Parents, police and college leaders don’t like it, but they acknowledge the universality of the problem.

Unfortunately, bad judgment sometimes has tragic results during those baby steps into adulthood. In November, just such an instance occurred at Northern Illinois University, when a freshman died of alcohol poisoning after a fraternity party.

Nearly 24 fraternity members are charged with hazing in connection with that student’s death.

A great number of Northern’s students are from the Chicago suburbs, so it’s easy to say “those kids” are more worldly than those from Central Illinois. But what about the drunken Illinois State University senior who was burned when she fell into an offsite sorority bonfire? The drunken Illinois Wesleyan University student who died last spring at an offsite fraternity party? The Bradley University soccer player who died off-campus in 2007 after a drunken fireworks prank went terribly awry?
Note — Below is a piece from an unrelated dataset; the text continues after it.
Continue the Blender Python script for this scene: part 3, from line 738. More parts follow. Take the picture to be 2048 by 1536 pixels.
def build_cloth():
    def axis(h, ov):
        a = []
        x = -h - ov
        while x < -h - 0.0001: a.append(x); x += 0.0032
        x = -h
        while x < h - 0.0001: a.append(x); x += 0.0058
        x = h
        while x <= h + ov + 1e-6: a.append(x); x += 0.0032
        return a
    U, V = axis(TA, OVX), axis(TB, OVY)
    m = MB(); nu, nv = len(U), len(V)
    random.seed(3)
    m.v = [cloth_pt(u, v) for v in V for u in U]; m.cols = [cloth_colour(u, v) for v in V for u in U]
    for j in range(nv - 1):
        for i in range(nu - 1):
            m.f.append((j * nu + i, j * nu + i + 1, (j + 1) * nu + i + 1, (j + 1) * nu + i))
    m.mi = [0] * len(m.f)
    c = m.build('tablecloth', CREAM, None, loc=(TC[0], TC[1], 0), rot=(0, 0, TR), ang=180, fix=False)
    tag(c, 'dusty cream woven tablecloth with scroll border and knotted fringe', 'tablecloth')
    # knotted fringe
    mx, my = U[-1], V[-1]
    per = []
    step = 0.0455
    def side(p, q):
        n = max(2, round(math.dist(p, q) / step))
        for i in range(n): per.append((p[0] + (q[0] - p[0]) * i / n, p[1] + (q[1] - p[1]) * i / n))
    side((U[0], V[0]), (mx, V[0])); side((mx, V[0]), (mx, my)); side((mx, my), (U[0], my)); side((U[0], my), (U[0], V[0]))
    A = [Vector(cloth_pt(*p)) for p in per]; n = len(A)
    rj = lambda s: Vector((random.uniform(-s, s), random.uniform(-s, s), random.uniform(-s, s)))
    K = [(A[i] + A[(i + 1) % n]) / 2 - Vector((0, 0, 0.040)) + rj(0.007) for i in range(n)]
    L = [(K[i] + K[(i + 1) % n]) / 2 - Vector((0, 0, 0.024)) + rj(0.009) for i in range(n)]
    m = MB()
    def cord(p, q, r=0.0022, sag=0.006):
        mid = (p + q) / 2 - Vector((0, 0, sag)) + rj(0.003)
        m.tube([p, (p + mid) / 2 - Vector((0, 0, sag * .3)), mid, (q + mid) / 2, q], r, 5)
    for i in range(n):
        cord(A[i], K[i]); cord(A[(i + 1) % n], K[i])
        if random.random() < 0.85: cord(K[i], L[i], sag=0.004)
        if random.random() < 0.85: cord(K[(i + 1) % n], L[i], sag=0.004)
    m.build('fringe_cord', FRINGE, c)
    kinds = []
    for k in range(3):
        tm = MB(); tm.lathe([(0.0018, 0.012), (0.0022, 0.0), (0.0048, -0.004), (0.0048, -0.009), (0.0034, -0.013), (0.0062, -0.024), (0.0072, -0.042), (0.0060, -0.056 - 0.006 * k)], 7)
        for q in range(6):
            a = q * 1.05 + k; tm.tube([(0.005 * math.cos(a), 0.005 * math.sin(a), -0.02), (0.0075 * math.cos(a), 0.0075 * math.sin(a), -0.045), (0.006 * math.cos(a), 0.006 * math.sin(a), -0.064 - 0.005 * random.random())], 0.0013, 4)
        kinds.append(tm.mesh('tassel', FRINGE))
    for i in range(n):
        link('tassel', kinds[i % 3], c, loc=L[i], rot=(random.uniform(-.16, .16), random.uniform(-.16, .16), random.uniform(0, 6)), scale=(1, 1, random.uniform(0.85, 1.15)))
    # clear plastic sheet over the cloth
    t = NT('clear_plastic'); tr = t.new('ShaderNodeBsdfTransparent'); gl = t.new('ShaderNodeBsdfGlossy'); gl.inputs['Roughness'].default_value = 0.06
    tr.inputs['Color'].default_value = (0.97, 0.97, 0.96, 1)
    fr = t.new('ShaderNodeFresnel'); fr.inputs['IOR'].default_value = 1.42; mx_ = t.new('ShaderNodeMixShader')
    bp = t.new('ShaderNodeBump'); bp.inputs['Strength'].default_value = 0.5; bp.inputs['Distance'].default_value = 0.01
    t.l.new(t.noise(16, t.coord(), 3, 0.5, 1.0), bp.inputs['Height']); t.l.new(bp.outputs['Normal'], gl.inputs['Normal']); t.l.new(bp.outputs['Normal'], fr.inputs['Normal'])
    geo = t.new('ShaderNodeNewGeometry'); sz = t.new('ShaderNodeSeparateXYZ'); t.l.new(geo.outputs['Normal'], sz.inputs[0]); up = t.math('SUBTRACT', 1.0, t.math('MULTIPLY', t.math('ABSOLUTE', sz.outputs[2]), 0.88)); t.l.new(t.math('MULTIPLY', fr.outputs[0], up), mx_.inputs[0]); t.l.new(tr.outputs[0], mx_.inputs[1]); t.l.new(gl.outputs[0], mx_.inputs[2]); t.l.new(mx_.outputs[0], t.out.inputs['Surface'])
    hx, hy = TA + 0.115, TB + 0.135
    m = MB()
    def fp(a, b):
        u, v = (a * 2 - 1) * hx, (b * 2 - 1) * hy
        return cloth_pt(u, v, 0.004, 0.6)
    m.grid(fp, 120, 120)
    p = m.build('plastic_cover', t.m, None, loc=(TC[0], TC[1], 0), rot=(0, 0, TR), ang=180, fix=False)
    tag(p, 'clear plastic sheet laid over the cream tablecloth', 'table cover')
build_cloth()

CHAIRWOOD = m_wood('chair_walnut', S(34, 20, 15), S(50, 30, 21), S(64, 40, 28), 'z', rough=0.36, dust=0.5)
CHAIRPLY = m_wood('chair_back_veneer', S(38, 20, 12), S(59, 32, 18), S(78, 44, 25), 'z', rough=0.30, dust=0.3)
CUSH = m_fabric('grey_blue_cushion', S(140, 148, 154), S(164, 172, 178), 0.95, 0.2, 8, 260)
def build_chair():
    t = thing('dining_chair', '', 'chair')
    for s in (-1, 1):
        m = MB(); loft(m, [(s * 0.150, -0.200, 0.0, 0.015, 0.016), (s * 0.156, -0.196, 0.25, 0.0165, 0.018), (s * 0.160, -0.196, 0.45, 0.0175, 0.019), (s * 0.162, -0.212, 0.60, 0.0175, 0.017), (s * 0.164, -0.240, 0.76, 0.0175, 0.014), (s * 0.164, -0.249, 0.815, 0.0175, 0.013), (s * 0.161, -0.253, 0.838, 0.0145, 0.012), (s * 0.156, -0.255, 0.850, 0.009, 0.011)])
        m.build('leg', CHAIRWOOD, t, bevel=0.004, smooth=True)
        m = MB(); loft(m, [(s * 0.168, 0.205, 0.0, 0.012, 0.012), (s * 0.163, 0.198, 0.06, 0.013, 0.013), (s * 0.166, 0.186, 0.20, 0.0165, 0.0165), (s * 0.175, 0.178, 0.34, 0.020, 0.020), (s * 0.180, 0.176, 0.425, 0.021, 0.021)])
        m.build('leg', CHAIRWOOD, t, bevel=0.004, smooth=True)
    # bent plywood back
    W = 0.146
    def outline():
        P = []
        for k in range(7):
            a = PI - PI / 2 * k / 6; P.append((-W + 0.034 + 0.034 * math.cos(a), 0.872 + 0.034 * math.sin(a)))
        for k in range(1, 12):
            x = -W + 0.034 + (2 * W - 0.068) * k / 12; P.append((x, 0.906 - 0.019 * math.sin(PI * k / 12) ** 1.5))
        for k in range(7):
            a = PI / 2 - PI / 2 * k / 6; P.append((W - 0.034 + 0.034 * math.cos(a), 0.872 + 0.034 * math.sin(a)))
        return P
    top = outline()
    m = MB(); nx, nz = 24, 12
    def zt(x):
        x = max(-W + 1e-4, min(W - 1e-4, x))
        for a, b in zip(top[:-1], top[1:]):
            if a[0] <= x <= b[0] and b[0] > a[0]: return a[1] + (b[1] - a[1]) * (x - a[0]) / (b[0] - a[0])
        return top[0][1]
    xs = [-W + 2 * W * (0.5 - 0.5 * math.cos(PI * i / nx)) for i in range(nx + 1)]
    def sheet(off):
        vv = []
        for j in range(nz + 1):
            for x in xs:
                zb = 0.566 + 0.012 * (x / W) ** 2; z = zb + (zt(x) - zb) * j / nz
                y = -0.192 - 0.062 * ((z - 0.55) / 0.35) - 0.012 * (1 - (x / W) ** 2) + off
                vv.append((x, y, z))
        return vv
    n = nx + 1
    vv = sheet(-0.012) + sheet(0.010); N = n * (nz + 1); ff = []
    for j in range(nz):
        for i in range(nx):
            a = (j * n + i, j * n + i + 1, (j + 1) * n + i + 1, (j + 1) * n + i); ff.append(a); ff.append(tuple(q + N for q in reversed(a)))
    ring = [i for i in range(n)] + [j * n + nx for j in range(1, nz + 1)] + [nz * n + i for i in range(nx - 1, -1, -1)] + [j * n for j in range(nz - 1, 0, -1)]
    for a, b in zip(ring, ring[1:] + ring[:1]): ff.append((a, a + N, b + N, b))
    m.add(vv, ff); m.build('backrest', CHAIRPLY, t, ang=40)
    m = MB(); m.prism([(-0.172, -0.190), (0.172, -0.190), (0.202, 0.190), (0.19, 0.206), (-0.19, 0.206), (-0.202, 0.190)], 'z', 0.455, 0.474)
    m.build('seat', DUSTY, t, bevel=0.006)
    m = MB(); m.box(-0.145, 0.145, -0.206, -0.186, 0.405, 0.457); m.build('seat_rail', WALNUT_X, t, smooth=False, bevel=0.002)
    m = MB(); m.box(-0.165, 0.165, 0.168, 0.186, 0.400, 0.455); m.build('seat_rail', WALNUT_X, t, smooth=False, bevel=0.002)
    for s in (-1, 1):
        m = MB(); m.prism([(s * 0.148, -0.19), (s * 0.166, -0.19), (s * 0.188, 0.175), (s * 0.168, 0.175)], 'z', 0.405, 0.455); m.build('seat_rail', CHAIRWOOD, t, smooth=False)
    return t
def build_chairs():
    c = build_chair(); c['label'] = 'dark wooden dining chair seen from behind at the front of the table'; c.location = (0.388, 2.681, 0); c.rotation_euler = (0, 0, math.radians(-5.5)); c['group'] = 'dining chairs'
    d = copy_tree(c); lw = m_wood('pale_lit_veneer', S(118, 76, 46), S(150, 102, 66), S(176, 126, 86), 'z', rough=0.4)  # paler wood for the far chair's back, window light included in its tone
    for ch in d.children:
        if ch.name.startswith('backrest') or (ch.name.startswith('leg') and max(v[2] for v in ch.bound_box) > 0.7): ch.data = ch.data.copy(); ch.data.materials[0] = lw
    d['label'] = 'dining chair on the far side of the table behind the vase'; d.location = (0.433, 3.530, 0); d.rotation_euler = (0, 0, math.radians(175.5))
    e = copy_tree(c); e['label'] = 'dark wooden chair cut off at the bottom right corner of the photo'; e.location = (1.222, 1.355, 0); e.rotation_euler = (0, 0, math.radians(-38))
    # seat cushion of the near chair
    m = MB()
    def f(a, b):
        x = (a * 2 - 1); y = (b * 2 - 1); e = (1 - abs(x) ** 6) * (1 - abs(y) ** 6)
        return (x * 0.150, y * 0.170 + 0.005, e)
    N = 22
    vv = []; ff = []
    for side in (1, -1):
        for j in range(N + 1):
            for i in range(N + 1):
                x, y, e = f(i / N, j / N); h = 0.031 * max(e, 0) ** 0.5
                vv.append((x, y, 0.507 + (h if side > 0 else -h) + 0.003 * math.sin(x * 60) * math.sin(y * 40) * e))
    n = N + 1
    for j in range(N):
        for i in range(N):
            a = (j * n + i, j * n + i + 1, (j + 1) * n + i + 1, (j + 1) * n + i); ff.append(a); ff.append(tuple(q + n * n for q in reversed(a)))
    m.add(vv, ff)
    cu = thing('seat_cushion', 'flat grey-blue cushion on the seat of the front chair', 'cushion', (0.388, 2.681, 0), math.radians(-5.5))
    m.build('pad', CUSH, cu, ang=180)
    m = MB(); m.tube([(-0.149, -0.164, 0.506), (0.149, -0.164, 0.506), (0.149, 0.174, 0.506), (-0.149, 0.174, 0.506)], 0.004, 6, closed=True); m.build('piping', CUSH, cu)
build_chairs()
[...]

After each instance, the universities took steps to prevent more tragedies: they banned organizations from campus, strengthened rules about alcohol and parties, increased alcohol education programs.

Criminal charges and fines were levied when appropriate.

Despite the hand-wringing and wrist-slaps, the problem continues, in large part because of a misguided acceptance that alcohol, cigarettes, marijuana and prescription pills aren’t “really” drugs.

We need to have a meaningful conversation among ourselves and then stand united in having that conversation with our children. But the conversation needs to start at home, with parents who define right from wrong and stand as role models, not winking when they break the rules themselves.

This week, families are spending a lot of time with their children because of the holidays.

Now is the time to start the conversation.